To remedy this I purchased an Asus Xonar SE sound card which states it is fully 5.1 capable, what the manufacturer fails to state is that the 5.1 surround is only available via analogue and not digital S/PDIF.

Is there any was to remedy my desire for digital 5.1 surround sound? Is there a PCIE sound card that is around the £100 to £150 price that can actually provide 5.1 via S/PDIF only?

If this has been covered before please accept my apologies.
 
Have you tried re-installing the sound drivers provided by Gigabyte for the Z390 motherboard ?

Also for the Asus Xonar try the modded uni xonar drivers and see if they do anything.

Be sure to uninstall any Asus sound drivers and control panels before doing the above.
 
Next010, yes tried the Gigabyte drivers but it's Realtek that no longer supports 5.1. I have asked Gigabyte if they are going to find a work around for this but never got a reply.

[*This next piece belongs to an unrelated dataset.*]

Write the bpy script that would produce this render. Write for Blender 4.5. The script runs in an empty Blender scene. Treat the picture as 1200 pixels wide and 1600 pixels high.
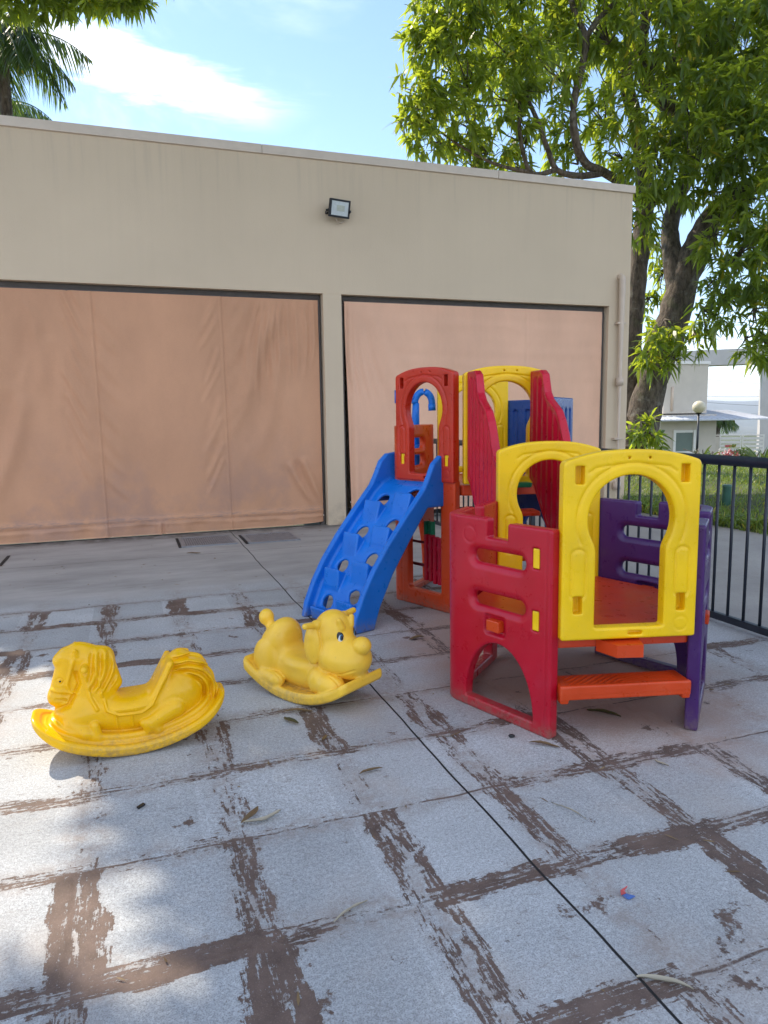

I searched Asus and forums and have found that Asus xonar SE never had support for SPDIF 5.1 but do not publish this which is misleading customers.

That's why. Before I make any other moves I want to know if any PCIE cards provide true SPDIF digital 5.1.

Not sure but I think the move from big speaker setups to headphones has something to do with this.
 
S/PDIF receivers generally only understand surround sound in the Dolby AC-3 or DTS encodings, not S/PDIF's normal encoding. Dolby and DTS never managed to work out deals with OS or sound chip manufacturers to get their technology widespread on PC.

I believe the patents on Dolby Digital did expire in 2017, but there's not been much life in the soundcard market for a while now so I'm not surprised if development has slowed enough that it's not been implemented (and supporting early 90s lossy audio compression isn't exactly a big selling point).

If your source is already in one of those encodings then most soundcards should be able to bitstream it even if they don't support on the fly AC-3/DTS encoding. Although this will require bypassing the OS mixer so you won't hear any other sounds from the PC over that input.

IIRC the Dolby and DTS encoders are (were?) branded Dolby Digital Live and DTS Connect so any soundcard listing one of those should work to do on the fly encoding.